Now, if the velocity of the vehicle is approximated to be having a constant value $v$ during each cycle, we can find an expression for the total time taken for the operation.

It would be interesting to know how many times you have to do the cycles and more importantly, for how long.

So, why don't you give it a try?

Answer 1

Let us consider a simplified situation: The car is parked in an alley between two parallel walls "$y=0$" and $y=a$" of distance $a$. Initially the car is perpendicular to the walls (facing north aka the positive $y$-axis) and touches one wall at its back. The goal is to drive away in a direction parallel to the wall (to the west aka negative $x$-axis).

We shall assume that, while driving a curve at (extreme) fixed steering angle, the wheels do not slip sideways. This requires the four wheel axes to intersect in a single point $O$. The car then simply rotates around the vertical axis through $O$. In particular, the aft wheels (as well as any point on their common axis) follow a circle around $O$ (note that the fore wheels do not share a common axis and are also titled by different angles). Let $R$ be that radius for the mid-point $M$ of the aft axis.

Then this mid-point follows arcs of such circles of radius $R$, back and forth, with consecutive arcs having opposite curvature a common tangent at their common end point.

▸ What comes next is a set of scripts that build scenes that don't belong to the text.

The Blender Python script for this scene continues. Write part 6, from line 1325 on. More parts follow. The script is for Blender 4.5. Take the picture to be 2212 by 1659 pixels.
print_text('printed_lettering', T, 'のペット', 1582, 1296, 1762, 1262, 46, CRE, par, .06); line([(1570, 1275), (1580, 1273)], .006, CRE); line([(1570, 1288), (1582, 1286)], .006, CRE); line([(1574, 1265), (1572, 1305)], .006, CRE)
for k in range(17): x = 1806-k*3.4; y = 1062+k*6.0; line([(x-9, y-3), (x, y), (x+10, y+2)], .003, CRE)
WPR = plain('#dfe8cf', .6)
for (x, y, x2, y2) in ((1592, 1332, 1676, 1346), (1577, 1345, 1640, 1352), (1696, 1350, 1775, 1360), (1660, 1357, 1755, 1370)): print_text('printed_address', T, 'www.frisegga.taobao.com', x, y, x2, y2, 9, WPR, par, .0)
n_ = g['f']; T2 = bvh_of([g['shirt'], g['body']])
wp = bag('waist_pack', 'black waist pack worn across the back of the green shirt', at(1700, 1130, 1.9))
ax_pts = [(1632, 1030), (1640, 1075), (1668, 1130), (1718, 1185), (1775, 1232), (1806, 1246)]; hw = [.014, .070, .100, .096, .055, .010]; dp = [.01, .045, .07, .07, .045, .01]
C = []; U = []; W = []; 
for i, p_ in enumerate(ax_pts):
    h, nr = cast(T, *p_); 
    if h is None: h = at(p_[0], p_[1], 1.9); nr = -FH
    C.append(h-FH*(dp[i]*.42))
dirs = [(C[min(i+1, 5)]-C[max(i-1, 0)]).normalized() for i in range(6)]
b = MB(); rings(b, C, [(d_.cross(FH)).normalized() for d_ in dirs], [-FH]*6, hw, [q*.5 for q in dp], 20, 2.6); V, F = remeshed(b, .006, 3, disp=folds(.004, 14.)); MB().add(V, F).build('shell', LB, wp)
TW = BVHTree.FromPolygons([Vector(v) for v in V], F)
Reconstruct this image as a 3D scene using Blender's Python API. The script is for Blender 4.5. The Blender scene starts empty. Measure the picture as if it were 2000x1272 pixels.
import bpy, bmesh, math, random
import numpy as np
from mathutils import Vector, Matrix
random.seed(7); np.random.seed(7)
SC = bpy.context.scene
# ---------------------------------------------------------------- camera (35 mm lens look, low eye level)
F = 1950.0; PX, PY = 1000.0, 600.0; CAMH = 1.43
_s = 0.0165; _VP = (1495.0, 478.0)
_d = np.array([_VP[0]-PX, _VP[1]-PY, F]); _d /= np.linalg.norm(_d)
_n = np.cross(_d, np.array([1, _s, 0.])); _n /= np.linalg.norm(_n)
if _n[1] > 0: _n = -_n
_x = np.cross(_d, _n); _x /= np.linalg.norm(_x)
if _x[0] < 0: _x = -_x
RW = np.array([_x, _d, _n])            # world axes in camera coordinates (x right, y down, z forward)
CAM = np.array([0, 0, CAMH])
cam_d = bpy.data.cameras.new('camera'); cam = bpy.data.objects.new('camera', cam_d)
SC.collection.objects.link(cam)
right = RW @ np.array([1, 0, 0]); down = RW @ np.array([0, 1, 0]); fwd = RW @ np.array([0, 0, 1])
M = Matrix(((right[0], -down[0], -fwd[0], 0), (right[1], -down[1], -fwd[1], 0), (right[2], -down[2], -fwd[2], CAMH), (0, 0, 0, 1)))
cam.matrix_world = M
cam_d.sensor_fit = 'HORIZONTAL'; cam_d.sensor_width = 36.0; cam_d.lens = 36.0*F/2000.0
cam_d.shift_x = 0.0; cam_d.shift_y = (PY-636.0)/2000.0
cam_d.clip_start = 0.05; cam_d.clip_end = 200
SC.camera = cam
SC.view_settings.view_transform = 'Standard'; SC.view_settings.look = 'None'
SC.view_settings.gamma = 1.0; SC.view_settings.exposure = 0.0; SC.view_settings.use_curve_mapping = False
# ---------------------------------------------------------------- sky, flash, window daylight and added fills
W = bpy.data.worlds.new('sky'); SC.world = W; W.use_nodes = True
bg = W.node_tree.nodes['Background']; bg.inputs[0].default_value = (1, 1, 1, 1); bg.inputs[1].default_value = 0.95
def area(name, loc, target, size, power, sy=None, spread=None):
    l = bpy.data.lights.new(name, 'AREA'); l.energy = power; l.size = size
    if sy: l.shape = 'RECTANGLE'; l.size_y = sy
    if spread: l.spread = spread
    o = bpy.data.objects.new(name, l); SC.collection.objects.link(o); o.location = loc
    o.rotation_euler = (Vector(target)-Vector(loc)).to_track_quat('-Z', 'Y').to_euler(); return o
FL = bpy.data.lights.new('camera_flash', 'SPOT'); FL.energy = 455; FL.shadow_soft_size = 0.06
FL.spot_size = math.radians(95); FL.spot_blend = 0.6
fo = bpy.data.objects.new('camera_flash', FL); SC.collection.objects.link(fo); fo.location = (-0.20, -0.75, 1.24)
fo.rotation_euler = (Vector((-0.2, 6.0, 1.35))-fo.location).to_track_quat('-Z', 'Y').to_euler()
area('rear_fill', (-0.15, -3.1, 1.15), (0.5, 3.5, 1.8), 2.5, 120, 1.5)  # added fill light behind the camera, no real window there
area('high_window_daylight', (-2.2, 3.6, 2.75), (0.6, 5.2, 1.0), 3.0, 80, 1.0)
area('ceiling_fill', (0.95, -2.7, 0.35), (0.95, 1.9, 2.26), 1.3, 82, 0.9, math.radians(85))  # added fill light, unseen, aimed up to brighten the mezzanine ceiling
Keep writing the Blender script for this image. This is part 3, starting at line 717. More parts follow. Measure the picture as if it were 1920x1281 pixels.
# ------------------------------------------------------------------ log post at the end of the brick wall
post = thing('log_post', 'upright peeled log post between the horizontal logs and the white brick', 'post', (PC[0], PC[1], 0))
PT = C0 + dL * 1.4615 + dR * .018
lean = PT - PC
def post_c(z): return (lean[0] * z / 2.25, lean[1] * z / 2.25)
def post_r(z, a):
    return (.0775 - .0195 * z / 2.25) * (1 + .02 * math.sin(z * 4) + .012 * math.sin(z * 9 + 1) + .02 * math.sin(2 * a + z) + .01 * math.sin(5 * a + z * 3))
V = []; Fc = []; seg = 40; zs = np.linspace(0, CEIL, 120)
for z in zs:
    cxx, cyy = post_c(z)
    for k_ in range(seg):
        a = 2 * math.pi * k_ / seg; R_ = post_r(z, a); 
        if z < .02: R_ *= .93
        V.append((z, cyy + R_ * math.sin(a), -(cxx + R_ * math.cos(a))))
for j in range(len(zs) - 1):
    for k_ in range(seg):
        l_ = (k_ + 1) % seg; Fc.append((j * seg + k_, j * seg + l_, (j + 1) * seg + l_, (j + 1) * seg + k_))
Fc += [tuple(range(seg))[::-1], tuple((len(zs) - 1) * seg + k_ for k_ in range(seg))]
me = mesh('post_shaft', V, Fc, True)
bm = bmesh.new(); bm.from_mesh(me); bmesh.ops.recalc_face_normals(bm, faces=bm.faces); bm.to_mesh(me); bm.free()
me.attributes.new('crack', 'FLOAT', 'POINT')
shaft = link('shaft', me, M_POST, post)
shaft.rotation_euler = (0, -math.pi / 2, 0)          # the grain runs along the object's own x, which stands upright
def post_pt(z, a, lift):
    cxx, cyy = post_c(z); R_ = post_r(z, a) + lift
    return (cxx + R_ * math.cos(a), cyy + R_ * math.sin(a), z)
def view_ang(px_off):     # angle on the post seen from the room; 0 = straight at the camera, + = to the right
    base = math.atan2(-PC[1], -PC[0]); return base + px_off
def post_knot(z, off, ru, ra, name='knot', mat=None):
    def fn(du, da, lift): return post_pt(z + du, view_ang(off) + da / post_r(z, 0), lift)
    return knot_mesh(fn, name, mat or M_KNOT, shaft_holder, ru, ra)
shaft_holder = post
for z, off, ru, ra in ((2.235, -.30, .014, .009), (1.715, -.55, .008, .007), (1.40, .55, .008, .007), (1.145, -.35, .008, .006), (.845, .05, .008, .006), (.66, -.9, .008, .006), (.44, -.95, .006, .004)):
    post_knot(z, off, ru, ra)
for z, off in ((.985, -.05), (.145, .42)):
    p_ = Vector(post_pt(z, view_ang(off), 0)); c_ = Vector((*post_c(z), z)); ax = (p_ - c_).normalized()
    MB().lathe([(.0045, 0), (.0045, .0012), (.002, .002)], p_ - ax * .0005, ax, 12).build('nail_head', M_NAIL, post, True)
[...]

The length of each arc is limited by the gap size and how far the (rotated) shape of the car protrudes when the car is rotated by some angle $\alpha$ against the principle direction.

This way, the path is determined by a sequence of angles $\alpha_0=0<\alpha_1<\alpha_2<\ldots$, where $\alpha_k$ denotes the angle between car direction and original direction after $k$ arcs. While we follow only the trajectory of $M$, the constraints come from the shape of the car, which we assume rectangular. Measured from $M$, let the front right vertex be $r$ to the right and $b_1$ to the front, and let the back left vertex be $r$ to the left and $b_0$ to the back (so the width of the car is $2r$ and its length is $b_1+b_0$). The only other characteristic of the car that we need is the turning radius $R$ defined above. An obvious necessary condition in order to escape is that the car fits the alley diagonally (no Harry Potter reference intended), i.e., $$(2r)^2+(b_0+b_1)^2<a^2.$$ Whenever this inequality is almost sharp, the total number of cycles will be very high and very sensitive to the input.

With the above setup, the $y$-coordinate of $M$ after $k$ arcs is $$y_k=\begin{cases}r\sin\alpha_k+b_0\cos\alpha_k&\text{if }k\text{ is even},\\ a-r\sin\alpha_k-b_1\cos\alpha_k&\text{if }k\text{ is odd} \end{cases} $$ The $y$-coordinates of the centre points of the two arcs touching at that point are accordingly $$ y_k\pm R\sin\alpha_k.$$ The algorithm to escape then runs as follows (and allows us to count the number of cycles while we run it):

• Set $u=y=b_0$, $\alpha=0$
• Find the smallest positive $t$ such that $$u+R\sin(\alpha+t)=a-r\sin(\alpha+t)-b_1\cos(\alpha+t)$$ (If no solution exists, we have escaped)
• Set $\alpha=\alpha+t$, then $y=u+R\sin\alpha$, then $u=y+R\sin\alpha$
• Find the smallest positive $t$ such that $$u-R\sin(\alpha+t)=r\sin(\alpha+t)+b_0\cos(\alpha+t)$$ (If no solution exists, we have escaped)
• Set $\alpha=\alpha+t$, then $y=u-R\sin\alpha$, then $u=y-R\sin\alpha$
• Go back to step 2

Note that the equations in $\sin(\alpha+t)$ and $\cos(\alpha+t)$ can be rewritten as quadratic equations in the sine, say.